- **Available data**
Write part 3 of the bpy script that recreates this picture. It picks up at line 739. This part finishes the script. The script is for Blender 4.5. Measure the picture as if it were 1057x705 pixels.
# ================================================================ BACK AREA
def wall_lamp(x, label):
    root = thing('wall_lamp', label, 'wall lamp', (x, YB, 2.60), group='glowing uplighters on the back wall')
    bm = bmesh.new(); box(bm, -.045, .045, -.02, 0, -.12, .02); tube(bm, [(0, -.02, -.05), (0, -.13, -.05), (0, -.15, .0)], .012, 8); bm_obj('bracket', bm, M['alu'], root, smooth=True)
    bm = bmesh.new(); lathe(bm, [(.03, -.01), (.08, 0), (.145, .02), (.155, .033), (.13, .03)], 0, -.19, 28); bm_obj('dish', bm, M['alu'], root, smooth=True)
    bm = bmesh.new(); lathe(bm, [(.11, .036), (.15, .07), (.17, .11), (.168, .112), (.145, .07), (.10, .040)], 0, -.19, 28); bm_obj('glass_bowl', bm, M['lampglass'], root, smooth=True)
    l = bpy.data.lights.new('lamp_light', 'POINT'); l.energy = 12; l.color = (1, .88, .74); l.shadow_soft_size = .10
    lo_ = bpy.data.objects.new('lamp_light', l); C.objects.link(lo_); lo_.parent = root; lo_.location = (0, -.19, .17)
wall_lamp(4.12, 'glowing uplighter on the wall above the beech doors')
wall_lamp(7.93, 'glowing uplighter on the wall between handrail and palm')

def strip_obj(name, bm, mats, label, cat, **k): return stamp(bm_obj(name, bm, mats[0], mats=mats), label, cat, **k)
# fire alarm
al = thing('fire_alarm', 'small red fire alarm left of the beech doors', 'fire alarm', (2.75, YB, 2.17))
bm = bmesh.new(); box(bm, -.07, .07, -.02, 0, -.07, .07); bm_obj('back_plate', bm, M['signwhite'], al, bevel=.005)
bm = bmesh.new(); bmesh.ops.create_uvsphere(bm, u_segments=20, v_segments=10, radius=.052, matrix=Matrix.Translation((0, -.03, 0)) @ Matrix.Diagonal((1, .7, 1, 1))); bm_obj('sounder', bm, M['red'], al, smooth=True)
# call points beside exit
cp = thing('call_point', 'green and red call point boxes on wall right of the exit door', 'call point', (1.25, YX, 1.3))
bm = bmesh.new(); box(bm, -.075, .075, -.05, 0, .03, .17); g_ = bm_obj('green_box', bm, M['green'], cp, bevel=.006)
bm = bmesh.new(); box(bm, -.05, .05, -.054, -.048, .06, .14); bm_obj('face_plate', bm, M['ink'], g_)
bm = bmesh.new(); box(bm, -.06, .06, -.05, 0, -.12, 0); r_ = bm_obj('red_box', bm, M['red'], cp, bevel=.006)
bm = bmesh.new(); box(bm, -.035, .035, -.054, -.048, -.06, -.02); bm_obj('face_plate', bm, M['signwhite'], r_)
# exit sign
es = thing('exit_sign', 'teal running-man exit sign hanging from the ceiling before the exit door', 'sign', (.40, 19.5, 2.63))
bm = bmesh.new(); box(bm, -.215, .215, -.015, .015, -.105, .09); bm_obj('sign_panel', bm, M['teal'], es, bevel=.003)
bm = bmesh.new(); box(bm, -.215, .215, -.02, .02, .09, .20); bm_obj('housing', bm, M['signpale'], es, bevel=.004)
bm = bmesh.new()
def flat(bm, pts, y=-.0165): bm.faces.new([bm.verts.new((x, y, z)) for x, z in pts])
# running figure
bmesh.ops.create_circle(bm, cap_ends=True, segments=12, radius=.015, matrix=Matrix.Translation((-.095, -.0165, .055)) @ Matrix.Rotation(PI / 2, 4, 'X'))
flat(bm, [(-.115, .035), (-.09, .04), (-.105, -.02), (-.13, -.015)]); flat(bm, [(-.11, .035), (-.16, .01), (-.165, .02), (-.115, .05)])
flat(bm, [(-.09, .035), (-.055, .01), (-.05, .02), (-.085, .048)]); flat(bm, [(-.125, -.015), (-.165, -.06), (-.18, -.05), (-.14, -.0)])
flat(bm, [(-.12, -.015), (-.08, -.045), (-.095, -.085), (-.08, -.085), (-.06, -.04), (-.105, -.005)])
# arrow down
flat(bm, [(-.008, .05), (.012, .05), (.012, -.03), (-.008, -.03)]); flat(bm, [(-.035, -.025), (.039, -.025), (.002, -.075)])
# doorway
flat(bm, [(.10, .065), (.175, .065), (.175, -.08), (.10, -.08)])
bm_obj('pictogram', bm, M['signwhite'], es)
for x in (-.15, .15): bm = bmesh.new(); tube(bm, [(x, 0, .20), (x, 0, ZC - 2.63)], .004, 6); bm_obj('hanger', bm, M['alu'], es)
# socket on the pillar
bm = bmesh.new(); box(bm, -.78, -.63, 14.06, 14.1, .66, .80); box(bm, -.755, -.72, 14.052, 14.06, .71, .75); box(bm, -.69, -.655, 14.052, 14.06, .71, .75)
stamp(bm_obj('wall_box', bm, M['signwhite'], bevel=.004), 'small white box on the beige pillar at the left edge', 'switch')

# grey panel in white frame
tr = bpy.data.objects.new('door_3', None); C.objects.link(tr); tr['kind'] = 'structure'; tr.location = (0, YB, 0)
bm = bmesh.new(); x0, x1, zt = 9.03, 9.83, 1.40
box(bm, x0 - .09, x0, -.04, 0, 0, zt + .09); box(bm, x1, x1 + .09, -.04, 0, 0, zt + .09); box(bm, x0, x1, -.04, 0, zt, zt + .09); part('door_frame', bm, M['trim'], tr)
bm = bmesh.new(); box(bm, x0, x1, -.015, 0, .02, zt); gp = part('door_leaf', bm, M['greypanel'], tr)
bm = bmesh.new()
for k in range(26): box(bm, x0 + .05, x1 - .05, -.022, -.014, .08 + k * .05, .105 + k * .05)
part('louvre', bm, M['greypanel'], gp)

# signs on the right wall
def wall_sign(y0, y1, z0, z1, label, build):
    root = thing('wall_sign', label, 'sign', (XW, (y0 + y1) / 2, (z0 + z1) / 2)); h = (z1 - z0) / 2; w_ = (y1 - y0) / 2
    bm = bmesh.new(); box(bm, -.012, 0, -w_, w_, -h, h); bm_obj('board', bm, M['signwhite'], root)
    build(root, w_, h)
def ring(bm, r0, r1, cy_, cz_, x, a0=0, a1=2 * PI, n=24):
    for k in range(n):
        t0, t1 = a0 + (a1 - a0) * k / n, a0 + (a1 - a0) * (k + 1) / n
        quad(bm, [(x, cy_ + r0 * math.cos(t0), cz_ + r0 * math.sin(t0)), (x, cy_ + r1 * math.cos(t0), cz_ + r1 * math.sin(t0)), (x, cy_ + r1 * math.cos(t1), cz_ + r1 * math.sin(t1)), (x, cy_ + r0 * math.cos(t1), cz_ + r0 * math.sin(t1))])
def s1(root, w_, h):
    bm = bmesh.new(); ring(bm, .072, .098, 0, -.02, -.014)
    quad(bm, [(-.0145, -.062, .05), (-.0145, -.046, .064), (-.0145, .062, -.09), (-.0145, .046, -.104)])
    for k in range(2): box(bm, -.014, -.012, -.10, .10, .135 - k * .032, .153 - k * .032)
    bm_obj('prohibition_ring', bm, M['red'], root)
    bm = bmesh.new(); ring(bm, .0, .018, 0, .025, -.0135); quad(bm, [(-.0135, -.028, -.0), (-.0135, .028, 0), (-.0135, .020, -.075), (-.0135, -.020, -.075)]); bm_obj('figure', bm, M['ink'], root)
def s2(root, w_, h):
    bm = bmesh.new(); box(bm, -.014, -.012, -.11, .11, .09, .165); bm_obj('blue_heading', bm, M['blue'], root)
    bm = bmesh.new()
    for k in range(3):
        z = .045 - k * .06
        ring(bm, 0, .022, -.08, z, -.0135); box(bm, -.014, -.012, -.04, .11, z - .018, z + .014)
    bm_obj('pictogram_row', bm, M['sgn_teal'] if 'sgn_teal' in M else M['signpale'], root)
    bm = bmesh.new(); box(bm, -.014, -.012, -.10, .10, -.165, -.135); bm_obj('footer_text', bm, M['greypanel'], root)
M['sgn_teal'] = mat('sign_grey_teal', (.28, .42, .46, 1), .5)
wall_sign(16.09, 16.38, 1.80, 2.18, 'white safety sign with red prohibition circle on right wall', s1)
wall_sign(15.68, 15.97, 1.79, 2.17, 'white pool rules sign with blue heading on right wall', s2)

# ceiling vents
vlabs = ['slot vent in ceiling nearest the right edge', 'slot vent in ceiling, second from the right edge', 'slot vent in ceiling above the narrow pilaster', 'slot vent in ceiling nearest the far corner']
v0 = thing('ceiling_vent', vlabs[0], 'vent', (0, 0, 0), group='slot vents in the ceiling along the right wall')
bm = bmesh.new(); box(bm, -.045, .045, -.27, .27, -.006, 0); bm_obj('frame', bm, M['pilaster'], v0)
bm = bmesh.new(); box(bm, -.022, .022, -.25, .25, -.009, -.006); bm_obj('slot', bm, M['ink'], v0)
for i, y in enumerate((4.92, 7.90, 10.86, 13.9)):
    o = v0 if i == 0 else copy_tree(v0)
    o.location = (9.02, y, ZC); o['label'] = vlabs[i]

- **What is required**
Where a line contains "part", copy that line.

- **Answer to the exercise**
Write part 3 of the bpy script that recreates this picture. It picks up at line 739. This part finishes the script. The script is for Blender 4.5. Measure the picture as if it were 1057x705 pixels.
box(bm, x0 - .09, x0, -.04, 0, 0, zt + .09); box(bm, x1, x1 + .09, -.04, 0, 0, zt + .09); box(bm, x0, x1, -.04, 0, zt, zt + .09); part('door_frame', bm, M['trim'], tr)
bm = bmesh.new(); box(bm, x0, x1, -.015, 0, .02, zt); gp = part('door_leaf', bm, M['greypanel'], tr)
part('louvre', bm, M['greypanel'], gp)